X‐ray molecular orbital analysis. I. Quantum mechanical and crystallographic framework

• Published in: Acta crystallographica. Section A, Foundations and advances Vol. 74; no. 4; pp. 345 - 356
• Main Author: Tanaka, Kiyoaki
• Format: Journal Article
• Language: English
• Published: 5 Abbey Square, Chester, Cheshire CH1 2HU, England International Union of Crystallography 01.07.2018
• Subjects: least‐squares method; molecular orbitals; X‐ray molecular orbital analysis (XMO); least-squares method; molecular orbitals; X-ray molecular orbital analysis (XMO)

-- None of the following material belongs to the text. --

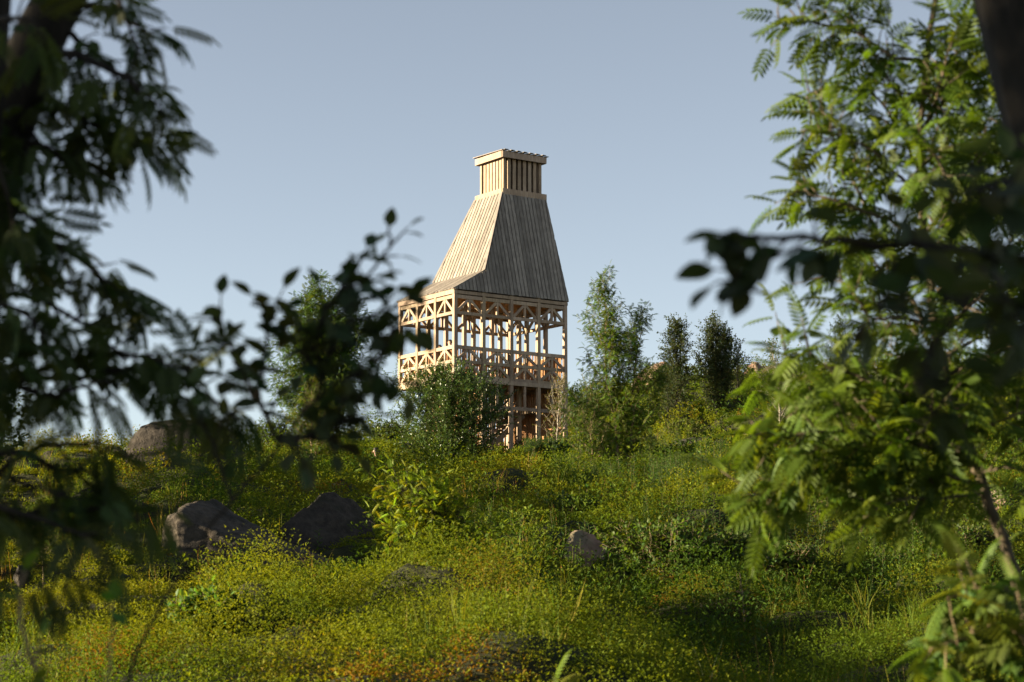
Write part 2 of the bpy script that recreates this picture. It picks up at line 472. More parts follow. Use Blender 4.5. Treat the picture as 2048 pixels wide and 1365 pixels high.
def grow(name, label, cat, base, height, radius, t0=.12, nbr=40, tw=6, leaf='rowan', lsize=.16, lspace=.07, stems=((0, 0, 1.0),),
         rise=.8, col=(.05, .09, .018), bark=None, trunk_r=.05, seed=1, group=None, top_taper=1.0, lean=(0, 0), droop=-.15, fat=.35, mat_leaf=None, spread=.8, tiplen=.3):
    r = np.random.default_rng(seed)
    root = empty(name, base)
    g = Geo(); bag = LeafBag()
    rise = min(rise, math.atan2(height * 1.3, radius))
    for sx, sy, hs in stems:
        h = height * hs
        n = 12
        tt = np.linspace(0, 1, n)
        wob = np.cumsum(r.normal(0, .018 * h, (n, 2)), axis=0); wob -= wob[0]
        trunk = np.stack([sx * tt ** .8 * 1.0 + lean[0] * tt + wob[:, 0] * .6, sy * tt ** .8 + lean[1] * tt + wob[:, 1] * .6, h * tt - .15 * (tt == 0)], 1)
        tr = trunk_r * hs * (1 - tt) ** .75 + .006
        g.tube(trunk, tr, 7)
        for i in range(int(nbr * hs)):
            q = (i + r.uniform(0, 1)) / (nbr * hs)
            t = t0 + (1 - t0) * q
            p = np.array([np.interp(t, tt, trunk[:, k]) for k in range(3)])
            prof = min(1, (q + .12) / fat) ** .7 * max(.06, (1 - q)) ** (.75 * top_taper)
            L = radius * (prof + .08) * r.uniform(.5, 1.35) / max(.45, math.cos(rise * (.7 + .6 * q)))
            az = i * 2.39996 + r.normal(0, .4)
            if top_taper < .9: L = min(L, max(.05, (height * (1.04 - .38 * min(1, (math.hypot(p[0] + math.cos(az) * L * .6, p[1] + math.sin(az) * L * .6) / (radius * 1.15)) ** 2)) - p[2]) / (math.sin(rise * (.7 + .6 * q)) * 1.15)) + .06 * r.uniform(.2, 2.2))
            el = rise * (.7 + .6 * q)
            d = np.array([math.cos(az) * math.cos(el), math.sin(az) * math.cos(el), math.sin(el)])
            br = curve_path(p, d, L, (0, 0, .35), 5, r, .08)
            g.tube(br, np.linspace(max(.004, trunk_r * .28 * (1 - t) + .003), .002, 6), 4)
            m = max(2, int(tw * (.4 + L / radius)))
            for j in range(m):
                s = .15 + .85 * (j + r.uniform(0, 1)) / m
                k = min(4, int(s * 5)); pp = br[k] + (br[k + 1] - br[k]) * (s * 5 - k)
                dd = unit(unit(br[k + 1] - br[k]) * .7 + r.normal(0, .55, 3) + np.array([0, 0, .15]))
                tl = L * tiplen * r.uniform(.5, 1.2) + .06
                twp = curve_path(pp, dd, tl, (0, 0, .1), 3, r, .1)
                g.tube(twp, np.linspace(.004, .0015, 4), 3)
                twig_leaves(bag, twp, r, lspace, lsize, spread, droop)
    g.build("trunk", [bark or M_BARK], root, smooth=True)
    tm = {'rowan': L_ROWANM, 'fine_rowan': L_ROWAN, 'simple': L_SIMPLE, 'diamond': L_DIAM, 'narrow': L_NARROW}[leaf]
    gl = Geo()
    leaves(gl, tm, bag.p, bag.f, bag.n, bag.s, jitter_cols(len(bag.p), col, .2, .22, r))
    gl.build("crown", [mat_leaf or M_LEAF], root)
    tag(root, label, cat, group)
    return root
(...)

• ISSN: 2053-2733; 2053-2733
• DOI: 10.1107/S2053273318005478

Molecular orbitals were obtained by X‐ray molecular orbital analysis (XMO). The initial molecular orbitals (MOs) of the refinement were calculated by the ab initio self‐consistent field (SCF) MO method. Well tempered basis functions were selected since they do not produce cusps at the atomic positions on the residual density maps. X‐ray structure factors calculated from the MOs were fitted to observed structure factors by the least‐squares method, keeping the orthonormal relationship between MOs. However, the MO coefficients correlate severely with each other, since basis functions are composed of similar Gaussian‐type orbitals. Therefore, a method of selecting variables which do not correlate severely with each other in the least‐squares refinement was devised. MOs were refined together with the other crystallographic parameters, although the refinement with the atomic positional parameters requires a lot of calculation time. The XMO method was applied to diformohydrazide, (NHCHO)2, without using polarization functions, and the electron‐density distributions, including the maxima on the covalent bonds, were represented well. Therefore, from the viewpoint of X‐ray diffraction, it is concluded that the MOs averaged by thermal vibrations of the atoms were obtained successfully by XMO analysis. The method of XMO analysis, combined with X‐ray atomic orbital (AO) analysis, in principle enables one to obtain MOs or AOs without phase factors from X‐ray diffraction experiments on most compounds from organic to rare earth compounds. Molecular orbitals of an organic compound were successfully obtained by X‐ray molecular orbital analysis. The quantum‐mechanical and crystallographic framework of the method is described.